Mektuplar, Spinoza'nın felsefi üretkenliğinin tüm evrelerine yayıldığından, okura öncelikle onun düşüncesinin ve yönteminin gelişimini sunarlar. Spinoza'nın hiçbir eseri, bu yazışmalarda sadece dostlarla değil hasımlarla da gerçekleşen fikri alışverişten bağımsız değildir. Ama mektuplarda karşımıza felsefesini daha iyi anlamamıza yardımcı olan bir filozof çıkmaz yalnızca; gündelik kaygılarla meşgul, dostlarının yolladığı gül reçeline veya yerli biraya sevinen, yeri geldiğinde mizahtan ve nadir de olsa alaydan kaçınmayan tekil ve sonlu bir varlık da çıkar. Bunu sağlayan şey, yazınsal tür olarak mektubun, son hali verilmiş eserler karşısında sahip olduğu dinamizmdir.

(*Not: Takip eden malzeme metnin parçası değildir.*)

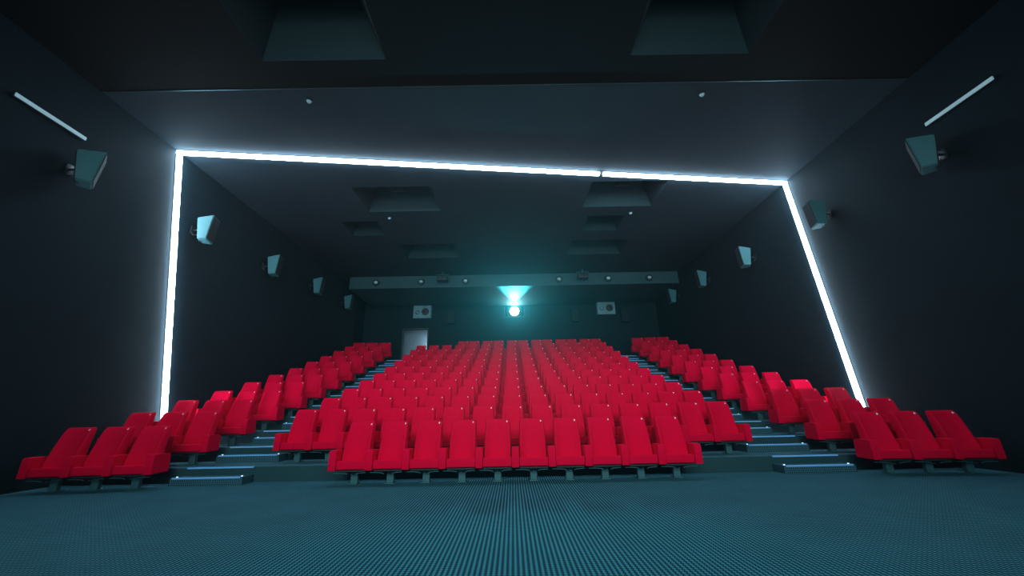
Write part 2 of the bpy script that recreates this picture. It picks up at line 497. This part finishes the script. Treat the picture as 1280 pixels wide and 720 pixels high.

Yazarı çoktan aramızdan ayrılmış olsa bile onu şimdi ve burada duyumsatabilme gücüdür. Mektuplar tamamlanmış eserin gizlediğini, felsefi sorunsallaştırma ve kavramsallaştırmanın kökenindeki iletişimi açığa çıkarır. Bu nedenle, Spinoza sadece bir zamanlar yazıştığı kişilerle değil, tüm okurlarıyla da diyalog içindedir.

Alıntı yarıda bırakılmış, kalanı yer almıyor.